I dislike elves in fantasy larp because they have “generic” written all over them, and they look stoopid to people who aren’t classic fantasy fans.
The problem with them being generic is that if you have elves, why don’t you also have: dwarves, gnomes, beholders, katana, ninjas, insert-god-from-random-source-here, Cthulhu-inspired stuff, monsters-from-every-classical-source, anything and everything from Tolkien, stuff borrowed from other fantasy sources at random, etc. As soon as people see elves, they drag in every other irrelevant thing they’ve ever associated with elves. Fans of elves seem especially prone to doing this compared to other fantasy fans.
Basically elves say “D&D” to many people, and D&D says “throw everything you’ve got at me and see what sticks”. Generic fantasy is like mixing all the different icecream flavours into one big bowl. You can kind of make out the different flavours, but overall it tastes kinda brown.

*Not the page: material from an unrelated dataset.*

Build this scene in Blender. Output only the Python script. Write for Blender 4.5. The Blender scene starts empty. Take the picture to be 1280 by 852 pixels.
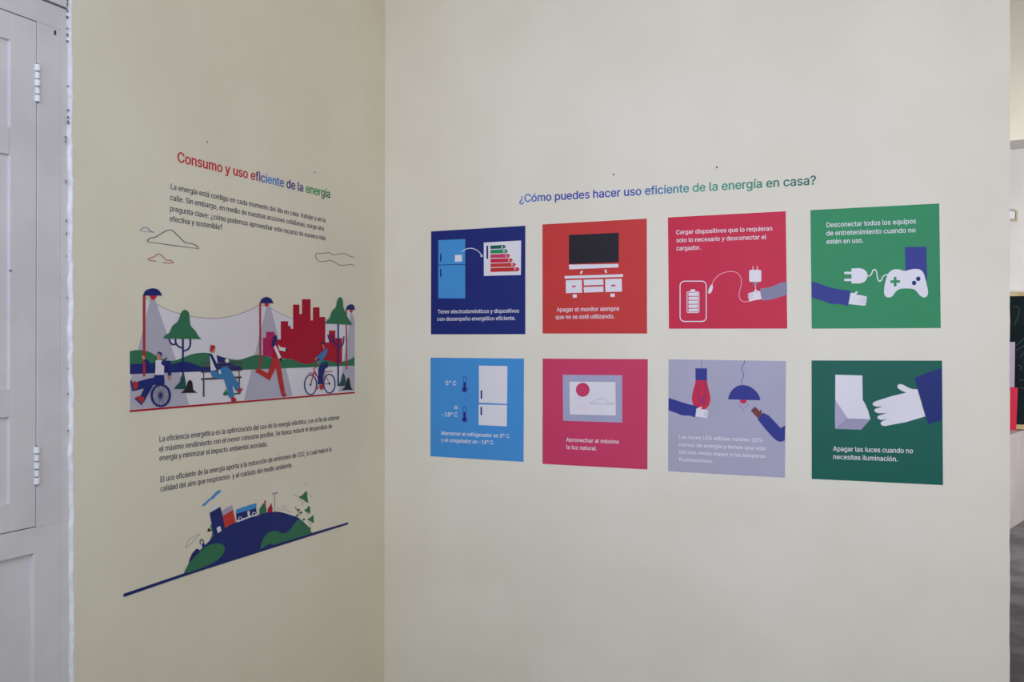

If you want generic fantasy, have elves. Elves in Skirmish, no problem. I find generic fantasy silly and fun, and I don’t mind a dose of brown now and then if it’s done well.

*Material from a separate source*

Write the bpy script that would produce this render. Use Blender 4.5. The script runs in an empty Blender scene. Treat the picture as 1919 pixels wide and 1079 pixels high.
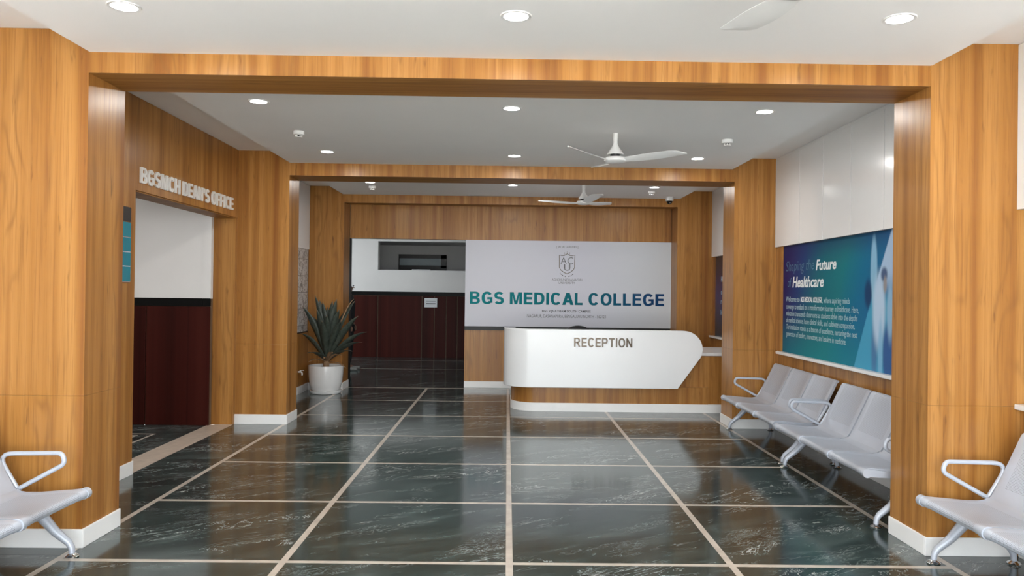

But given the choice of settings to play long-term in, I’ll go for the ones that don’t have elves every time because I like settings that have their own distinct flavour. Same goes for dwarves, animal-people, etc. I want some larps that taste like really rich coconut gelato or mango sorbet or something, not “hey, is there some mango in this brown stuff?” I want settings that feel self-complete and don’t remind you of every other fantasy setting.
Needless to say, I didn’t realise this until after Mordavia already had it’s races laid down.